When voters elected President Ma Ying-jeou (馬英九) of the Chinese Nationalist Party (KMT) in 2008 with an overwhelming margin, they did so under the perception that the previous Democratic Progressive Party administration had become too corrupt. When they re-elected Ma on Jan. 14, they voted for technocrats, and this is what they got.
Under Ma’s watch, wealth inequality has increased, salaries for ordinary workers have stagnated, consumer prices have gone up, as has the price of real estate and, unsurprisingly, the number of violations — of human rights or environmental laws — committed for the sake of urban renewal or large industries. The main victims have been people from the lower to middle class: first-time job seekers, modest homeowners, small businesses, villagers, farmers.
The technocrats who gradually filled the ranks of Ma’s first term, and who now populate what can only be described as a Cabinet of uninspiring and utterly uncharismatic policy implementers, will only do more of that. And this will get worse as the impact of Chinese investment, which is now being allowed in a variety of hitherto off-limit sectors, begins to be felt. Already, studies have shown that whatever positive economic impact the Economic Cooperation Framework Agreement (ECFA) signed between Taiwan and China in June 2010 might have brought, it has been felt predominantly by large businesses, while more fragile sectors, such as small and medium-sized enterprises and farmers, apprehend signs of a bleak future. The same applies to the purchasing delegations sent by China, partly to help Ma get re-elected.
However, can Taiwanese really expect the KMT — the party of the rich and powerful — to protect the rights of the less wealthy? Asset disclosures from the Control Yuan earlier this year showed that Premier Sean Chen (陳冲), Judicial Yuan President Rai Hau-min (賴浩敏) and Examination Yuan President John Kuan (關中), to name just three, have total assets exceeding NT$100 million (US$3.4 million) each. Chen and his wife own seven buildings and one plot of land in Taipei’s posh and increasingly out-of-reach Xinyi District (信義). For his part, Rai owns no less than 17 plots of land in Da-an District (大安).
Not only do such assets place those officials in the ranks of the wealthy, they are also the cause of potential conflicts of interest. Why would officials adopt policies to rectify soaring real-estate prices to help ordinary citizens when doing so would negatively affect the value of their properties?
A similar conflict arises in regard to expanding Chinese investment in Taiwan. Can officials who stand to gain from such investments be trusted to act with the interests of ordinary people in mind? What of the negotiators who strike agreements with their Chinese counterparts, who often have business interests in China or have family members who do?
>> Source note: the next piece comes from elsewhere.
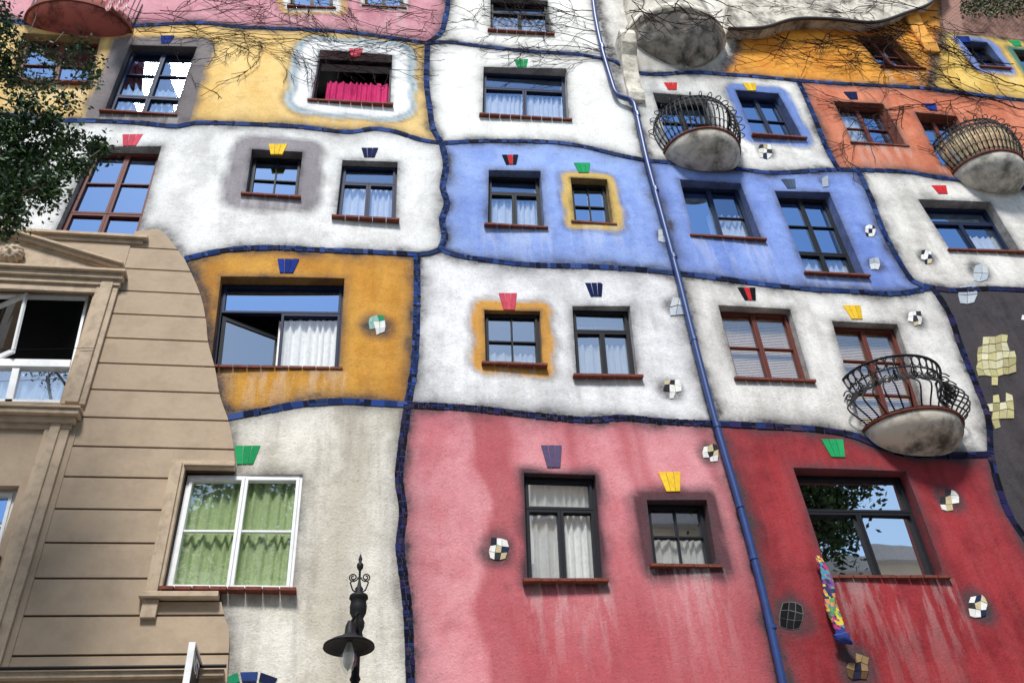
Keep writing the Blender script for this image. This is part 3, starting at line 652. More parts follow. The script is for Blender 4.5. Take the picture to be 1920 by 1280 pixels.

Or the owners of large corporations who openly support the KMT during elections, knowing they will reap the benefits of closer engagement with, or access to, the huge market across the Taiwan Strait if they do so?
Who looks after the needs and rights of ordinary citizens when politics become the means for the rich and powerful to further enrich themselves?
It is hard to imagine any of the above-mentioned government officials or owners of large corporations suffering the same fate as the Wang (王) family, who saw their two homes in Taipei’s Shilin District (士林) torn down last week by city officials to make way for an urban renewal project. The Wangs, who had lived there for decades, were the sole voice of opposition to the project; 38 other households were in favor. Under the Urban Renewal Act (都市更新條例), the construction firm in charge of the project was entitled to ask the city government to flatten the Wangs’ homes even if they refused to move out, since more than 75 percent of the landowners on the site of the future project had agreed to the plan.
And flatten them it did, while about 300 supporters of the Wangs gathered to express their anger. In a scene more at home in China than Taiwan, the city government deployed more than 1,000 police officers to ensure stability while the houses were being razed — an unusually high 3:1 police-to-protester ratio.
One wonders if, under the act, government officials or wealthy entrepreneurs facing a similar situation (say, the entire neighborhood is in favor of an urban renewal project, but the official/entrepreneur refuses) would, like the Wangs, suddenly find themselves homeless. Chances are they would not. This is an issue whose implications go well beyond legality or flaws in existing regulations; this is fundamentally an issue of human rights and justice.
Sadly, we are bound to see more of what befell the Wangs, as land owners, expecting future liberalization of rules on Chinese investment, engage in speculation and await the day when wealthy Chinese are allowed to buy land and property in Taiwan. How else can you explain the dozens, if not hundreds, of brand new, empty apartment buildings that have sprung up around the city in recent years, pushing ordinary residents ever further on the peripheries? This says nothing about the young entrants on the job market who do not make enough money to be able to buy a house, let alone start a family.
Such a scenario hit very close to home last year, when a city government official, accompanied by a developer, knocked at my door and said they were asking around the neighborhood whether owners would agree to the entire area being razed to make room for large, expensive, shiny apartment buildings that not a single one of us could ever hope to afford? While I made no secret of my resentment for such an outcome, I had to tell the pair that I had no say on the matter, as I do not own the house where I live.
The treatment of the Wangs by the city government appears to have angered a lot of people. I am told that Internet chat rooms and Facebook groups are mobilizing against what, despite legal backing, can only be described as a human rights violation. Ultimately, those who feel powerless against the wealthy will find common cause with those who oppose the government on matters of Taiwanese identity in the face of ongoing efforts by the authoritarian regime in Beijing to swallow Taiwan.
The closer ties between the KMT and wealthy Chinese investors, which China is counting on to accomplish its political aims, will only exacerbate social injustice, and the ordinary Taiwanese who resent the idea of being ruled by the Chinese Communist Party will realize that they have a lot in common with the Wangs and others who, even for those who show little interest in issues of national politics, or independence versus unification, stand to lose just as much if the technocrats on either side of the Strait have their way.
Only when these two forces are joined in the fight for rights will opposition to this government have enough momentum that it cannot continue to be ignored. Taiwanese will have to be creative, use their imagination and be far more vocal than they have been in the past four years, even at the risk of being uncivil. They have been sheep for far too long; the wolves are circling and getting ever closer.
J. Michael Cole is deputy news editor at the Taipei Times.